Both buildings will be united by a pathway between them, where children can safely walk from their rooms at The Bridge to the other facilities to take part in various recreational and cultural activities as well as life skills classes.
Nieves Hernandez, a former long-term RMYA resident, came to the facility when he was 12 years old and thanked the RMYA staff for changing him from a “problem child” to a community servant. Since exiting the program 30 years ago, he has become a chef with his own catering company, and continues to return to RMYA to cook the organization’s annual Thanksgiving dinner.
“I had a mentor who would always talk to me every time I got in trouble, and that was Roy Maas,” he said. “That man changed my life from the streets to what I am now, so I thank him.”

After graduating from Texas Lutheran University, Maas, a La Grange native, worked in a children’s home where he discovered his passion working with children. He later received a master’s degree in counseling from Texas Christian University and moved to San Antonio where he eventually spearheaded the growth of The Bridge into his namesake agency.

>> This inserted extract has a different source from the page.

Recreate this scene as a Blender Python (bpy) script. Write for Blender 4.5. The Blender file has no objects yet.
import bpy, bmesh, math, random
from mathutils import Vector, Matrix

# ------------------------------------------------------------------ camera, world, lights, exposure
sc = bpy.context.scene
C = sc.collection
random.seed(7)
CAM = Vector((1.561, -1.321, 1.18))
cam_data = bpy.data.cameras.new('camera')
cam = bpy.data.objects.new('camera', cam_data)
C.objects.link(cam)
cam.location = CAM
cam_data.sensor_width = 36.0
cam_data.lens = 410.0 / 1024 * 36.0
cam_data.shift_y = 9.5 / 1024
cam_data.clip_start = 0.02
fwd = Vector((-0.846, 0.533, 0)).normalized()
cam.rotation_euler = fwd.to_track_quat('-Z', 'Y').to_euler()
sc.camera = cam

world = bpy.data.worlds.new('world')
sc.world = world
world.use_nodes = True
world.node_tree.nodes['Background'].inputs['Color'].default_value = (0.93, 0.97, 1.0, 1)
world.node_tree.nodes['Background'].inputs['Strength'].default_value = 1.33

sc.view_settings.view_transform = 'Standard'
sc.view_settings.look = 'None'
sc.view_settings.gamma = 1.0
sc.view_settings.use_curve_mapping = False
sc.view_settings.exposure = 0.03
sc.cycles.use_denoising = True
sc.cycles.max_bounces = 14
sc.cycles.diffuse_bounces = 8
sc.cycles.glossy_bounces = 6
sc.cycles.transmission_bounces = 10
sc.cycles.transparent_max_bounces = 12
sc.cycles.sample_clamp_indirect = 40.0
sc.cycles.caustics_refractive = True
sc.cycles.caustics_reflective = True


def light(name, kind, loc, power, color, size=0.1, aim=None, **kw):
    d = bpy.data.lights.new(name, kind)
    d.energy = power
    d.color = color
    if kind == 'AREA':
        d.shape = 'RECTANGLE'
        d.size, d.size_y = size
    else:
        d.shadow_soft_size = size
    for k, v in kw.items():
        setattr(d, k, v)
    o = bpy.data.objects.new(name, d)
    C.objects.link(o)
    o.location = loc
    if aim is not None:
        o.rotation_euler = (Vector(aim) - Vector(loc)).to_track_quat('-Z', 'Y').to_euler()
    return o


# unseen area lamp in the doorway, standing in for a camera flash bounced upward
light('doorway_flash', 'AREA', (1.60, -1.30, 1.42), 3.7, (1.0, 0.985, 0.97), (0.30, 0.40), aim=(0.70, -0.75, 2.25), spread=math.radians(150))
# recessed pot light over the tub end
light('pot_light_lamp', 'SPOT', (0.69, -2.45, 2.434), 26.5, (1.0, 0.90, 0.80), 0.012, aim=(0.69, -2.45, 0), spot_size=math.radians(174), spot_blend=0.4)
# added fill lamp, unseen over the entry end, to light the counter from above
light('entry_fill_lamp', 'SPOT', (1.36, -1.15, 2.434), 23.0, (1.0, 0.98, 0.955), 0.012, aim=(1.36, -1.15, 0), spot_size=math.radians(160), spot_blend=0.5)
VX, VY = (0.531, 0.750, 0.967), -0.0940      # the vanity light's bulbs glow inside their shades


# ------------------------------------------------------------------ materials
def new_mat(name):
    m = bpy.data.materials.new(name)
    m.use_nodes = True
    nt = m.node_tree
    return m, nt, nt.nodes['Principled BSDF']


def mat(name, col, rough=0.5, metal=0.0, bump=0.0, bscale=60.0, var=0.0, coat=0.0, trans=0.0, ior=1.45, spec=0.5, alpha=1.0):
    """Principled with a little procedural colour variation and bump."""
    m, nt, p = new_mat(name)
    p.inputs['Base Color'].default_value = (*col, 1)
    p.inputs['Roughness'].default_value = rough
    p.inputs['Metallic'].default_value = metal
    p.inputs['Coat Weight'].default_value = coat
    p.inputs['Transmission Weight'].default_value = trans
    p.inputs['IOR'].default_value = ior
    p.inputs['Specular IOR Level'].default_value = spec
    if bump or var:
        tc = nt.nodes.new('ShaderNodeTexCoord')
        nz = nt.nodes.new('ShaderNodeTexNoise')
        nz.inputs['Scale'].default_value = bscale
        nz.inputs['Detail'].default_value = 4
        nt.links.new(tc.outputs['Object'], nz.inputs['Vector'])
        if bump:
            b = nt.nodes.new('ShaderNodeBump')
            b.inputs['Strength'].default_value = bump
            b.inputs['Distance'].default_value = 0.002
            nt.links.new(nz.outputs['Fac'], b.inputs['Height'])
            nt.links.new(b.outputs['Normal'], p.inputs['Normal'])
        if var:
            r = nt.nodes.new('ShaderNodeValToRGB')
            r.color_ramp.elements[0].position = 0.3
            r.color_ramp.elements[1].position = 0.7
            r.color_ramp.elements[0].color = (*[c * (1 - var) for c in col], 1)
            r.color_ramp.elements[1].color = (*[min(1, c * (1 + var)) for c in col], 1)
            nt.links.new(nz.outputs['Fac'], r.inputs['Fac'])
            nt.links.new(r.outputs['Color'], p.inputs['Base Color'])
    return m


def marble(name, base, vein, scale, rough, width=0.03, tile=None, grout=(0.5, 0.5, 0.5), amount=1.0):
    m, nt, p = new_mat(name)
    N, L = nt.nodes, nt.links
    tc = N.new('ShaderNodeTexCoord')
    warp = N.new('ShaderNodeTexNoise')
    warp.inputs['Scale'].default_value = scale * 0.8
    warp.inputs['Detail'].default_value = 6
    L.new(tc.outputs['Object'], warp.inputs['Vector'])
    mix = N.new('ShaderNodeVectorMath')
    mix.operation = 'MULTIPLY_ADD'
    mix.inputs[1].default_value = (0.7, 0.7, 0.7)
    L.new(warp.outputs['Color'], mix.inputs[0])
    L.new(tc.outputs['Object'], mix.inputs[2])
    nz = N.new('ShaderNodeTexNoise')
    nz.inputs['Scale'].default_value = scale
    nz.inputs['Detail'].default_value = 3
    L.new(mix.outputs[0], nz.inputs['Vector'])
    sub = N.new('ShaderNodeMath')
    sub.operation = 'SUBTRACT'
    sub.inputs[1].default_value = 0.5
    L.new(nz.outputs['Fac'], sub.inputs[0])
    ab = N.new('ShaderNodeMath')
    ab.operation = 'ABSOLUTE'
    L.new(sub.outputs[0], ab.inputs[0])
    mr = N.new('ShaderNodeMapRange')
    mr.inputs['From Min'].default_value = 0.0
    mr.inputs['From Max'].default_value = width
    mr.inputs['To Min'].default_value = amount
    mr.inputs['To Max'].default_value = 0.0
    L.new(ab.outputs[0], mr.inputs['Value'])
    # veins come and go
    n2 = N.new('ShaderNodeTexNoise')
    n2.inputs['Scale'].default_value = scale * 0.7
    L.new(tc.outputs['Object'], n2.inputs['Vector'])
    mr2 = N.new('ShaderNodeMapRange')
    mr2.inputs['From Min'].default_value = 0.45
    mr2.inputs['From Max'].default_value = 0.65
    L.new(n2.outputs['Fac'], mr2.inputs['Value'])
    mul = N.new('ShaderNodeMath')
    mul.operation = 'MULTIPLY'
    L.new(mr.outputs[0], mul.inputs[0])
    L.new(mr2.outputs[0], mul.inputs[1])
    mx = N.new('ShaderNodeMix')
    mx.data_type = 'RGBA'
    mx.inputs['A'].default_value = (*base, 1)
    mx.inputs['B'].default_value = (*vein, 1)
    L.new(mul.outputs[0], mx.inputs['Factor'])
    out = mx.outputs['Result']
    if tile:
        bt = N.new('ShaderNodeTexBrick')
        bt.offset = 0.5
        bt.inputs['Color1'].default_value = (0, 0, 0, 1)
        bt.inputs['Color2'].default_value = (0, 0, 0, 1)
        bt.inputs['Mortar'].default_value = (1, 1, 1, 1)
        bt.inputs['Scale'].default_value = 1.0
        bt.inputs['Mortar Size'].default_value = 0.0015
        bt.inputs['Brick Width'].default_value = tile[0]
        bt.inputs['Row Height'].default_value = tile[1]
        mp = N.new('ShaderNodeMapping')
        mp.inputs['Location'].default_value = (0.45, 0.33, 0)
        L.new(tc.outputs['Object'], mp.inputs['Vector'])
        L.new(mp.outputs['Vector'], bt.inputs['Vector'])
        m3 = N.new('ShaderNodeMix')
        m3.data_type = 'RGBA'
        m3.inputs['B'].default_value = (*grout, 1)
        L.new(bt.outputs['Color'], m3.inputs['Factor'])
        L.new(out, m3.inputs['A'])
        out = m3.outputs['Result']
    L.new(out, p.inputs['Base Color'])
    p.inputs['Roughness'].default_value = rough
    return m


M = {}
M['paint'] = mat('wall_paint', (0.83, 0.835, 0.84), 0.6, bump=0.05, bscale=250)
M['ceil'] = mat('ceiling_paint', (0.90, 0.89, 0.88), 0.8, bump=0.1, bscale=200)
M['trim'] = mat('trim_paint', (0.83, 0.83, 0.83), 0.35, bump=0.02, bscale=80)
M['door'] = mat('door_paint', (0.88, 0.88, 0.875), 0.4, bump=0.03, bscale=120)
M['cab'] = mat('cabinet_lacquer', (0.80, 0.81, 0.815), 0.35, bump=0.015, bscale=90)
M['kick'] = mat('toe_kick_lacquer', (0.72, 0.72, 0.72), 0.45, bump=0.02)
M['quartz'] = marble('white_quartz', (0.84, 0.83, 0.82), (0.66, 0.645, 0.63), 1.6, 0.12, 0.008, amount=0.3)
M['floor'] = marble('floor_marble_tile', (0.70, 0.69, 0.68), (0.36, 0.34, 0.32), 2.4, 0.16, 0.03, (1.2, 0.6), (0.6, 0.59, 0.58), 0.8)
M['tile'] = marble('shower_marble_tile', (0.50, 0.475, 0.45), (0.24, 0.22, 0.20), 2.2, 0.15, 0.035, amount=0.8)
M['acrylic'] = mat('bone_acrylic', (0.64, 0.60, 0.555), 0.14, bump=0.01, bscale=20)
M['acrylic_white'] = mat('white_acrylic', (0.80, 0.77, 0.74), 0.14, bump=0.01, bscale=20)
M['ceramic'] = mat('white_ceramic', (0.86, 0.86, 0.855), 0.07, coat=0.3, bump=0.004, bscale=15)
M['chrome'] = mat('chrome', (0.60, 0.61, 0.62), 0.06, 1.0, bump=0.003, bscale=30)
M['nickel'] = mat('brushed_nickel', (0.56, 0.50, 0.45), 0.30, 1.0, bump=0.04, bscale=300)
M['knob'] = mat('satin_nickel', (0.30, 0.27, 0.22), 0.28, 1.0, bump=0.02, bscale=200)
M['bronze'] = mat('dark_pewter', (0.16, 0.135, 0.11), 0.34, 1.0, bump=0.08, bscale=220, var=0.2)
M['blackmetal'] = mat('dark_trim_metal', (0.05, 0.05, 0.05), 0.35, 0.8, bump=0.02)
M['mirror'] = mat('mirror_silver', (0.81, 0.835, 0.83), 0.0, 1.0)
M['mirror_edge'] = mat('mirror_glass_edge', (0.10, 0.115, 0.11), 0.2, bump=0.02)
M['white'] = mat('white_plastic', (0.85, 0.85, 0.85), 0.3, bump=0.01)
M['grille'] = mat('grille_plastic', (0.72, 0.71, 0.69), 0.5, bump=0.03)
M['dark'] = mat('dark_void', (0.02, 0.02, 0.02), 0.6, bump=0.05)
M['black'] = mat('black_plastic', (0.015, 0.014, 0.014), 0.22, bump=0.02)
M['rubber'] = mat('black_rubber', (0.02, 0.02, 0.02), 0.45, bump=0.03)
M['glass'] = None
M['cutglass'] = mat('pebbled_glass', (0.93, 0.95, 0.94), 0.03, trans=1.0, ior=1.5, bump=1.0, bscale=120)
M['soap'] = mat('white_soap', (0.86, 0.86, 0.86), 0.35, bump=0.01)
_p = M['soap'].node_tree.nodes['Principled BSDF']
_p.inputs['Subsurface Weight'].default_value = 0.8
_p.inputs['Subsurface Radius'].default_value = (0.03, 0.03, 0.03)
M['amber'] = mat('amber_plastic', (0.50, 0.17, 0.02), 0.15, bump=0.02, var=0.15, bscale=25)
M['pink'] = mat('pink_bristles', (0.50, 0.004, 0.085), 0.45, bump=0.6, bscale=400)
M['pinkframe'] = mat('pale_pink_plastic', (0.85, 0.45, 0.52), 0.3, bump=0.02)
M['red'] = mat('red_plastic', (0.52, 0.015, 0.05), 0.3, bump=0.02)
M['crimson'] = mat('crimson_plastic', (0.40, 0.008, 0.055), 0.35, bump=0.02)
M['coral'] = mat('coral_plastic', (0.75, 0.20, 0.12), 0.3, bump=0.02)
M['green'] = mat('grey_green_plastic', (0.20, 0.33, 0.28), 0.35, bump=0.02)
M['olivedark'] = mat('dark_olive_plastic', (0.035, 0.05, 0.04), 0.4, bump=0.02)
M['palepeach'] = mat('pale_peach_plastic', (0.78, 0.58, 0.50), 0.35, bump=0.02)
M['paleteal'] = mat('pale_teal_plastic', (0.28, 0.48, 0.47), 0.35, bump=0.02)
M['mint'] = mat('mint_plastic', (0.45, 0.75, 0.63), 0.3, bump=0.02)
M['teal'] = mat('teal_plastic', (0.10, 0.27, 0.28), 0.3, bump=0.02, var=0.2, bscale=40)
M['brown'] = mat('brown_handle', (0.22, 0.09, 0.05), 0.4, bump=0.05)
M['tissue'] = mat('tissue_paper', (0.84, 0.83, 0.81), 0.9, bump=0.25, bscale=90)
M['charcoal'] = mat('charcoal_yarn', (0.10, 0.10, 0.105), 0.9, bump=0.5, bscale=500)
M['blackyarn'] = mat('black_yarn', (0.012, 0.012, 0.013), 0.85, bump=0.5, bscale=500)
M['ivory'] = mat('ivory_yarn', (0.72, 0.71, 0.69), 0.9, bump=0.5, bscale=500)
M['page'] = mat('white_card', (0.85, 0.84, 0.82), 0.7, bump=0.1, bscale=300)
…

RMYA’s campus in the Northside also includes the TurningPoint Independent Living Program, located adjacent to the West Avenue building, which serves as transitional housing for young adults between the ages of 18 and 21 who have aged out of the foster care system.
The nonprofit offers long-term residential housing at its Meadowland Campus in Boerne, where it educates at-risk students in grades 1-12 at the Meadowland Charter School.
Maas’ work and that of his dedicated team at the agency is applauded by many across the city and state. Bexar County Deputy Chief of Criminal Investigations George Saidler shared his experience as a patrolman in 1975, when Roy Maas and The Bridge were not yet in the city.
“When I’d pick somebody up (I’d ask) ‘Where are we going to take them? Who is going to take care of them?’ And even though my focus was on law enforcement, in the back of my mind as a father and now grandfather I always wondered what happened to those children,” Saidler said. “It’s organizations like this that make my job a lot easier because I know there’s somebody there to take care of those children after I drop them off.”

State Sen. José Menéndez (D-26) thanked RMYA staff for serving nearly 80,000 children over 40 years. While Monday was a day to “celebrate new beginnings,” he said, San Antonio has a long way to go to end youth abuse and neglect.
“It’s a really tragic day when we’re reading the newspaper and (see) so many children who are being treated in ways that we wouldn’t even treat our pets,” he said. “When 25% of our children are living in hunger everyday in San Antonio, we’ve got all the work left to do.”